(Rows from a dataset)
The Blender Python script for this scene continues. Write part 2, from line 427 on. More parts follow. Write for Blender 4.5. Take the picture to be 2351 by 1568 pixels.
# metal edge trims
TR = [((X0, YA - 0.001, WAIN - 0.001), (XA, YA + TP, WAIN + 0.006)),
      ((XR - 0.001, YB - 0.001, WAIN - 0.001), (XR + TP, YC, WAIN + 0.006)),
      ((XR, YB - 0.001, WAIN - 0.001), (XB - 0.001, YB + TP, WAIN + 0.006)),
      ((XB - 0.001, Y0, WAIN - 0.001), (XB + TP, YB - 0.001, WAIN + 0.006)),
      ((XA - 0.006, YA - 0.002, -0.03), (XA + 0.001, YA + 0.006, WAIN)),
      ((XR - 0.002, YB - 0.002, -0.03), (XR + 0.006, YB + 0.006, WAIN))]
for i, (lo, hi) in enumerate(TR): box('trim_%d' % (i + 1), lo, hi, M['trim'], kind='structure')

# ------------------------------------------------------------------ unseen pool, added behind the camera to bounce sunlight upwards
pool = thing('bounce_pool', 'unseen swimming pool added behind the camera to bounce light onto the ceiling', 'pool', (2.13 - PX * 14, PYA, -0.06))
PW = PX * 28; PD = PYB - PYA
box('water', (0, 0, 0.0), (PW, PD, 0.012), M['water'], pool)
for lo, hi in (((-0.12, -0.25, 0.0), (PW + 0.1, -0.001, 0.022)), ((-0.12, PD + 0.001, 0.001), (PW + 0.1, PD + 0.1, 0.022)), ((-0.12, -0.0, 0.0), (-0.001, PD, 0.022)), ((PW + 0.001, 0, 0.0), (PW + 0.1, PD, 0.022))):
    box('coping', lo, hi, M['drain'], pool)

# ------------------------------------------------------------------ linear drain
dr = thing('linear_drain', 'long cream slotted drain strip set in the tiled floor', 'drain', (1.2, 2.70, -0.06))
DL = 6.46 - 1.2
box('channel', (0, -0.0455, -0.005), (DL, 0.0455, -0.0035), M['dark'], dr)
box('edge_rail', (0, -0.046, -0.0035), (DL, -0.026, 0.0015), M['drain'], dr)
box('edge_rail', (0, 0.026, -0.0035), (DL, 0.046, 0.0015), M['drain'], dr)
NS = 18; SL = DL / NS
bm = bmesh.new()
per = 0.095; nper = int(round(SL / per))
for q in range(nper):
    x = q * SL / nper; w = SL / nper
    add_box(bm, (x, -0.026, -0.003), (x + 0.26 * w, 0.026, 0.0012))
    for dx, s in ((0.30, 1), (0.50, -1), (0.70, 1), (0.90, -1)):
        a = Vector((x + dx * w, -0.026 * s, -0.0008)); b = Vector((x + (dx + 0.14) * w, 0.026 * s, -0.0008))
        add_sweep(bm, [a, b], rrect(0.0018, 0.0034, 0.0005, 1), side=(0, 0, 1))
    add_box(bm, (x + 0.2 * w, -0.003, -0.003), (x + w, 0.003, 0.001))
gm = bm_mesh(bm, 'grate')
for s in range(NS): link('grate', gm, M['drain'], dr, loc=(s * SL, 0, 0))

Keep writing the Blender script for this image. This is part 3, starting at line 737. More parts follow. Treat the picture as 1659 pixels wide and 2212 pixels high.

**AIM:** Repeat the whole listing exactly, keeping every line intact.

**ANSWER IN FULL:**
The Blender Python script for this scene continues. Write part 2, from line 427 on. More parts follow. Write for Blender 4.5. Take the picture to be 2351 by 1568 pixels.
# metal edge trims
TR = [((X0, YA - 0.001, WAIN - 0.001), (XA, YA + TP, WAIN + 0.006)),
      ((XR - 0.001, YB - 0.001, WAIN - 0.001), (XR + TP, YC, WAIN + 0.006)),
      ((XR, YB - 0.001, WAIN - 0.001), (XB - 0.001, YB + TP, WAIN + 0.006)),
      ((XB - 0.001, Y0, WAIN - 0.001), (XB + TP, YB - 0.001, WAIN + 0.006)),
      ((XA - 0.006, YA - 0.002, -0.03), (XA + 0.001, YA + 0.006, WAIN)),
      ((XR - 0.002, YB - 0.002, -0.03), (XR + 0.006, YB + 0.006, WAIN))]
for i, (lo, hi) in enumerate(TR): box('trim_%d' % (i + 1), lo, hi, M['trim'], kind='structure')

# ------------------------------------------------------------------ unseen pool, added behind the camera to bounce sunlight upwards
pool = thing('bounce_pool', 'unseen swimming pool added behind the camera to bounce light onto the ceiling', 'pool', (2.13 - PX * 14, PYA, -0.06))
PW = PX * 28; PD = PYB - PYA
box('water', (0, 0, 0.0), (PW, PD, 0.012), M['water'], pool)
for lo, hi in (((-0.12, -0.25, 0.0), (PW + 0.1, -0.001, 0.022)), ((-0.12, PD + 0.001, 0.001), (PW + 0.1, PD + 0.1, 0.022)), ((-0.12, -0.0, 0.0), (-0.001, PD, 0.022)), ((PW + 0.001, 0, 0.0), (PW + 0.1, PD, 0.022))):
    box('coping', lo, hi, M['drain'], pool)

# ------------------------------------------------------------------ linear drain
dr = thing('linear_drain', 'long cream slotted drain strip set in the tiled floor', 'drain', (1.2, 2.70, -0.06))
DL = 6.46 - 1.2
box('channel', (0, -0.0455, -0.005), (DL, 0.0455, -0.0035), M['dark'], dr)
box('edge_rail', (0, -0.046, -0.0035), (DL, -0.026, 0.0015), M['drain'], dr)
box('edge_rail', (0, 0.026, -0.0035), (DL, 0.046, 0.0015), M['drain'], dr)
NS = 18; SL = DL / NS
bm = bmesh.new()
per = 0.095; nper = int(round(SL / per))
for q in range(nper):
    x = q * SL / nper; w = SL / nper
    add_box(bm, (x, -0.026, -0.003), (x + 0.26 * w, 0.026, 0.0012))
    for dx, s in ((0.30, 1), (0.50, -1), (0.70, 1), (0.90, -1)):
        a = Vector((x + dx * w, -0.026 * s, -0.0008)); b = Vector((x + (dx + 0.14) * w, 0.026 * s, -0.0008))
        add_sweep(bm, [a, b], rrect(0.0018, 0.0034, 0.0005, 1), side=(0, 0, 1))
    add_box(bm, (x + 0.2 * w, -0.003, -0.003), (x + w, 0.003, 0.001))
gm = bm_mesh(bm, 'grate')
for s in range(NS): link('grate', gm, M['drain'], dr, loc=(s * SL, 0, 0))

Keep writing the Blender script for this image. This is part 3, starting at line 737. More parts follow. Treat the picture as 1659 pixels wide and 2212 pixels high.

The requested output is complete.